OVERLAPPING STATUTES.
The pest control industry has long maintained that pesticide applications are already highly regulated under FIFRA. Passed within days of each other in 1972, NPMA and others contend that the Clean Water Act (CWA) and FIFRA have distinctly separate purposes and Congress never intended for the two statutes to overlap. CWA grants U.S. EPA authority to restore and maintain the integrity of our nation’s waterways. Under CWA, EPA closely regulates discharges from large industrial operations and wastewater facilities through the NPDES permit program. Meanwhile, FIFRA helped establish a comprehensive regulatory system under which EPA regulates the sale and use of pesticides through registrations and labeling.
The primary federal pesticide statute, FIFRA requires EPA to carefully evaluate pesticides during the registration and re-registration review processes for their impact on water quality and aquatic species. Because a pesticide would not be registered or otherwise permitted for use if the review indicated that the pesticide posed an unreasonable risk to water quality and aquatic species, pest management professionals and other pesticide applicators have never been required to obtain an NPDES permit prior to applying pesticides directly to near or above bodies of water. In other words, the 2009 Federal Appeals Court ruling (National Cotton Council v. EPA, 6th Cir.) essentially requires pesticide users to obtain a duplicative permit.

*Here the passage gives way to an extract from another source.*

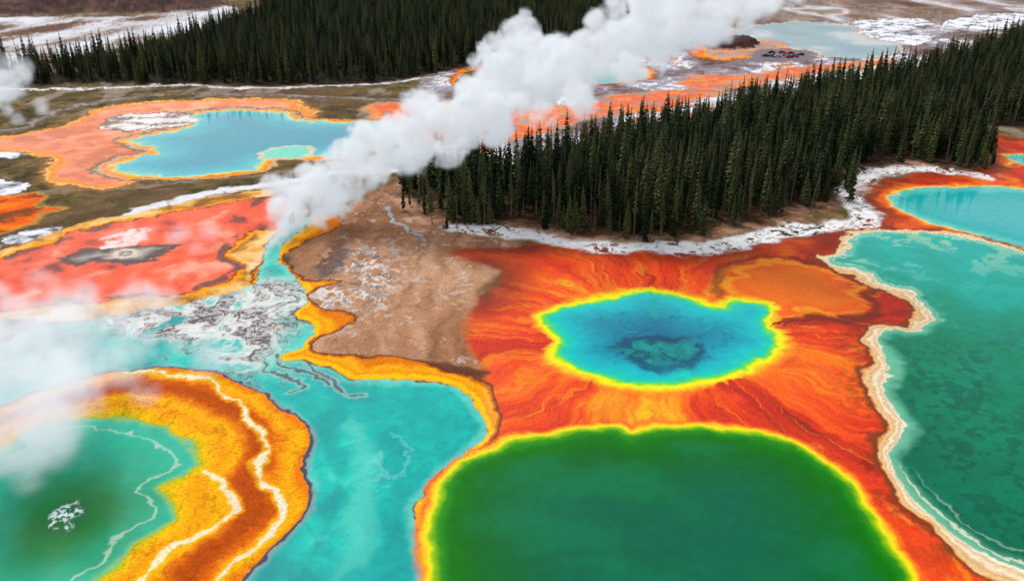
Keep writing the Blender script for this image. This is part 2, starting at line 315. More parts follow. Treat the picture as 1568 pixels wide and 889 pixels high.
    gcl=mix(gcl,ss(.94,.99,1-np.abs(2*fbm(x/6+15,y/6,4)-1))*(1-ss(-9,-6,D['G']))*.4,S(0,82,116))
    col=mix(col,1-ss(1.4,4.0+26*np.clip(sv-.46,-.08,.2),D['G']+6*(st3-.5)+3*(st2-.5)),gcl)
    # H green pool
    d=(D['H']+.7*(nA-.5)+.5*(nB-.5))*1.25
    hc=ramp(d,[(-30,(0,98,70)),(-18,(0,100,52)),(-10,(0,102,30)),(-5,(2,112,8)),(-2.6,(52,138,2)),(-1.1,(146,192,6)),(-.2,(240,226,14)),(.6,(255,198,14)),(1.4,(246,126,8)),(2.6,(220,72,4))])
    hc=mix(hc,(1-ss(-10,-5,d))*ss(.42,.66,fbm(X/20+7,Y/14,4))*.45,S(0,124,80))
    col=mix(col,1-ss(.8,2.8,D['H']+1.8*(nB-.5)),hc)
    # J + I
    for q in ('J','J2'):
        d=D[q]
        col=mix(col,1-ss(3,5.,d),S(236,106,8)); col=mix(col,1-ss(1.0,2.6,d+1.2*(nB-.5)),S(250,180,64)); col=mix(col,1-ss(.2,.9,d),S(250,225,160))
        col=mix(col,1-ss(-.4,.2,d),ramp(d+3*(nA-.5),[(-20,(80,178,182)),(-8,(50,172,170)),(-1,(110,200,188))]))
    d=D['I']; wv=2.4+8.5*(fbm(x/17+2,y/17,3)-.34)
    wv=np.clip(wv,1.0,6)
    col=mix(col,1-ss(wv+.3,wv+1.8,d+.8*(nC-.5)),S(120,58,32))
    col=mix(col,1-ss(wv-.3,wv+.2,d),ramp(d/wv+.25*(nC-.5)+.4*(nB-.5),[(0,(246,238,216)),(.22,(220,186,142)),(.4,(250,236,206)),(.6,(218,174,122)),(.8,(236,202,156)),(1.0,(228,140,66))]))
    yy=Y-170
    icl=ramp(np.clip(yy/110,-1,1)*.5+.5*(nA-.5)+.25*(nB-.5),[(-.35,(4,92,70)),(-.05,(8,128,94)),(.15,(16,146,122)),(.4,(34,172,162)),(.6,(72,192,182))])
    icl=mix(icl,ss(.47,.6,nB*.5+nC*.5)*(1-ss(165,205,Y))*(1-ss(7,14,np.abs(d+13)))*.55,S(4,74,60))
    icl=mix(icl,ss(-4.2,0,d+(nB-.5)*2)*.65,S(136,208,176))
    icl=mix(icl,(1-ss(.12,.45,np.abs(d+2.0+3*(nB-.5)+(nC-.5))))*ss(.40,.56,nA)*.7,S(236,236,206))
    icl=mix(icl,(1-ss(.12,.5,np.abs(d+5+6*(nB-.5)+(nC-.5))))*ss(.42,.6,nA)*.3,S(200,226,206))
    icl=mix(icl,ss(205,260,Y)*ss(.6,.68,nB)*.5,S(180,210,170))
    col=mix(col,1-ss(-.15,.2,d),icl)
    # A, L, M, O water
    col=mix(col,1-ss(-.5,.5,D['A']),ramp(D['A']+6*(nA-.5),[(-22,(46,144,166)),(-10,(56,164,182)),(-3,(76,184,188)),(0,(180,210,170))]))
    d=D['Ai']; col=mix(col,1-ss(2,4,d),S(206,200,160)); col=mix(col,1-ss(-.5,1,d),S(110,210,190))
    col=mix(col,1-ss(-1,1,D['L']),ramp(nA,[(0.3,(120,154,166)),(0.6,(150,180,190)),(0.7,(205,210,214))]))
    col=mix(col,1-ss(-1,1,D['M']),S(96,180,184)); col=mix(col,1-ss(-1,1,D['O']),ramp(nB,[(.3,(160,140,140)),(.6,(214,160,130))]))
    col=mix(col,1-ss(-1,3,D['lot']),S(126,118,122))
    col=mix(col,1-ss(-1,1.5,D['Obr']),S(66,40,38))
    wd={'A':D['A'],'C':dC,'G':D['G'],'H':D['H'],'I':D['I'],'J':D['J'],'J2':D['J2'],'K':D['K'],'L':np.maximum(np.maximum(D['L'],2-D['O']),3-D['lot']),'M':D['M']}
    mn=np.min(np.stack(list(wd.values())),0)
    z=np.where(mn>0,0.02+np.clip(mn,0,20)*.03,np.clip(mn,-6,0)*.12)
    z=z+np.where(mn>0,np.clip(mn/6,0,1)*(nB-.45)*.5,0)
    ff=np.minimum(np.minimum(D['forest_far'],D['forest_right']),D['forest_pen'])
    z=z+np.clip(-ff,0,30)*.06
    z=z+np.clip(-D['Obr'],0,8)*.5+ np.clip(-D['hill'],0,60)*.25
    z=z+np.where(Y>1100,(Y-1100)*.02*nA,0)
    return col,z.astype(np.float32),wet,wd,D
# ------------------------------------------------------------------ ground sheet
pxs=np.concatenate([[CX-60*F,CX-12*F,CX-4*F,CX-2*F,-900,-560,-400,-300],np.arange(-240,1810,1.4),[1860,1960,2120,2450,CX+2*F,CX+4*F,CX+12*F,CX+60*F]])
pys=np.concatenate([np.arange(960,-50,-1.25),np.arange(-50,-100,-4),[-104,-110,-116,-121,-124,-126]])
PX,PY=np.meshgrid(pxs,pys)
rx=(PX-CX)/F; ry=-(PY-CY)/F
t=-H/(-sp+ry*cp); GX=rx*t; GY=(cp+ry*sp)*t
row0=np.stack([GX[0]*40,np.full(GX.shape[1],-9000.)]); 
GX=np.vstack([row0[0][None],GX]); GY=np.vstack([row0[1][None],GY])
nr,nc=GX.shape
fx=GX.ravel(); fy=GY.ravel()
col,zz,wet,wd,DD=evaluate(fx,fy)
zz[:nc]=0
GAIN=0.93
lum=(col@np.array([.2126,.7152,.0722],np.float32))[:,None]
sat=1+.11*np.clip((col.max(1)-col.min(1))*3,0,1)[:,None]
col=lum+(col-lum)*sat
col=np.clip(col*GAIN,0.002,.85)
print('eval',time.time()-T0,nr,nc)
idx=np.arange(nr*nc).reshape(nr,nc)
quads=np.stack([idx[:-1,:-1],idx[:-1,1:],idx[1:,1:],idx[1:,:-1]],-1).reshape(-1,4)
def grid_mesh(name,vx,vy,vz,q,c,w):
    me=bpy.data.meshes.new(name)
    me.vertices.add(len(vx)); me.vertices.foreach_set('co',np.stack([vx,vy,vz],-1).astype(np.float32).ravel())
    me.loops.add(q.size); me.loops.foreach_set('vertex_index',q.astype(np.int32).ravel())
    me.polygons.add(len(q)); me.polygons.foreach_set('loop_start',(np.arange(len(q))*4).astype(np.int32))
    try: me.polygons.foreach_set('loop_total',np.full(len(q),4,np.int32))
    except Exception: pass
    a=me.attributes.new('tint','FLOAT_COLOR','POINT'); a.data.foreach_set('color',np.concatenate([c,np.ones((len(c),1),np.float32)],1).astype(np.float32).ravel())
    a=me.attributes.new('wet','FLOAT','POINT'); a.data.foreach_set('value',w.astype(np.float32))
    me.update(calc_edges=True); me.shade_smooth()
    ob=bpy.data.objects.new(name,me); scene.collection.objects.link(ob); return ob
# ------------------------------------------------------------------ materials
def newmat(n):
    m=bpy.data.materials.new(n); m.use_nodes=True; nt=m.node_tree; b=nt.nodes['Principled BSDF']; return m,nt,b
def N(nt,t,**k):
    n=nt.nodes.new(t)
    for a,v in k.items(): setattr(n,a,v)
    return n
def ground_material():
    m,nt,b=newmat('mineral_ground'); L=nt.links.new
    a=N(nt,'ShaderNodeAttribute',attribute_name='tint'); w=N(nt,'ShaderNodeAttribute',attribute_name='wet')
    tc=N(nt,'ShaderNodeTexCoord')
    n1=N(nt,'ShaderNodeTexNoise'); n1.inputs['Scale'].default_value=1.6; n1.inputs['Detail'].default_value=5; n1.inputs['Roughness'].default_value=.70
    L(tc.outputs['Object'],n1.inputs['Vector'])
    # dry ground is grainy, wet microbial mat much smoother
    lo=N(nt,'ShaderNodeMapRange'); lo.inputs['To Min'].default_value=.70; lo.inputs['To Max'].default_value=.82; L(w.outputs['Fac'],lo.inputs['Value'])
    hi=N(nt,'ShaderNodeMapRange'); hi.inputs['To Min'].default_value=1.28; hi.inputs['To Max'].default_value=1.18; L(w.outputs['Fac'],hi.inputs['Value'])
    mr=N(nt,'ShaderNodeMapRange'); mr.inputs['From Min'].default_value=.3; mr.inputs['From Max'].default_value=.7
    L(lo.outputs['Result'],mr.inputs['To Min']); L(hi.outputs['Result'],mr.inputs['To Max'])
    L(n1.outputs['Fac'],mr.inputs['Value'])
    vm=N(nt,'ShaderNodeVectorMath',operation='SCALE'); L(a.outputs['Color'],vm.inputs[0]); L(mr.outputs['Result'],vm.inputs['Scale'])
    L(vm.outputs['Vector'],b.inputs['Base Color'])
    r=N(nt,'ShaderNodeMapRange'); r.inputs['To Min'].default_value=.95; r.inputs['To Max'].default_value=.4; L(w.outputs['Fac'],r.inputs['Value']); L(r.outputs['Result'],b.inputs['Roughness'])
    b.inputs['Specular IOR Level'].default_value=.12
    bp=N(nt,'ShaderNodeBump'); bp.inputs['Distance'].default_value=.28; bp.inputs['Strength'].default_value=.65; L(n1.outputs['Fac'],bp.inputs['Height']); L(bp.outputs['Normal'],b.inputs['Normal'])
    return m
def water_material():
    m,nt,b=newmat('spring_water'); L=nt.links.new
    a=N(nt,'ShaderNodeAttribute',attribute_name='tint'); tc=N(nt,'ShaderNodeTexCoord')
    n1=N(nt,'ShaderNodeTexNoise'); n1.inputs['Scale'].default_value=.35; n1.inputs['Detail'].default_value=5; n1.inputs['Roughness'].default_value=.6
    L(tc.outputs['Object'],n1.inputs['Vector'])
    mr=N(nt,'ShaderNodeMapRange'); mr.inputs['From Min'].default_value=.3; mr.inputs['From Max'].default_value=.7; mr.inputs['To Min'].default_value=.90; mr.inputs['To Max'].default_value=1.08
    L(n1.outputs['Fac'],mr.inputs['Value'])
    vm=N(nt,'ShaderNodeVectorMath',operation='SCALE'); L(a.outputs['Color'],vm.inputs[0]); L(mr.outputs['Result'],vm.inputs['Scale'])
    L(vm.outputs['Vector'],b.inputs['Base Color'])
    b.inputs['Roughness'].default_value=.06; b.inputs['IOR'].default_value=1.33; b.inputs['Specular IOR Level'].default_value=.2
    n2=N(nt,'ShaderNodeTexNoise'); n2.inputs['Scale'].default_value=1.5; n2.inputs['Detail'].default_value=3; L(tc.outputs['Object'],n2.inputs['Vector'])
    bp=N(nt,'ShaderNodeBump'); bp.inputs['Distance'].default_value=.02; bp.inputs['Strength'].default_value=.25; L(n2.outputs['Fac'],bp.inputs['Height']); L(bp.outputs['Normal'],b.inputs['Normal'])
    return m
MG=ground_material(); MW=water_material()
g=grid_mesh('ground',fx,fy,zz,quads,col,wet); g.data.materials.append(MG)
used=np.zeros(len(quads),bool)
for q,dw in wd.items():
    neg=dw<0
    f=neg[quads].any(1)&~used
    if not f.any(): continue
    used|=f
    qq=quads[f]; u,inv=np.unique(qq,return_inverse=True)
    o=grid_mesh('hot_spring_pool',fx[u],fy[u],np.zeros(len(u)),inv.reshape(-1,4),col[u],wet[u]); o.data.materials.append(MW)
print('ground',time.time()-T0)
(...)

“The federal court decision really overturned 30 years of policy — and something that had been codified under the Bush Administration — that kept us from being affected by the requirements for permits under the Clean Water Act,” said Mike Katz, president of Western Exterminator, Anaheim, Calif., and a long-time member of NPMA’s Government Affairs Committee.
A MESSY SITUATION.
The 2009 Federal court ruling imposed an April 9 deadline on EPA and the states to start the permit process. However, in late March EPA was granted an extension of Oct. 31 because it still has endangered species consultation that has to be done before the permits can be developed. Meanwhile, the pest control industry nervously monitors this issue.
“Right now the impact is one of concern for an uncertain future,” said Katz. “I think it’s a very nervous situation for everybody because we don’t really understand when and where we are going to need the permits. We don’t know if we are going to be able to get them, but we know that if this thing goes forward we are going to be open to whistleblower consumer lawsuits for alleged violations. It’s a very messy situation.”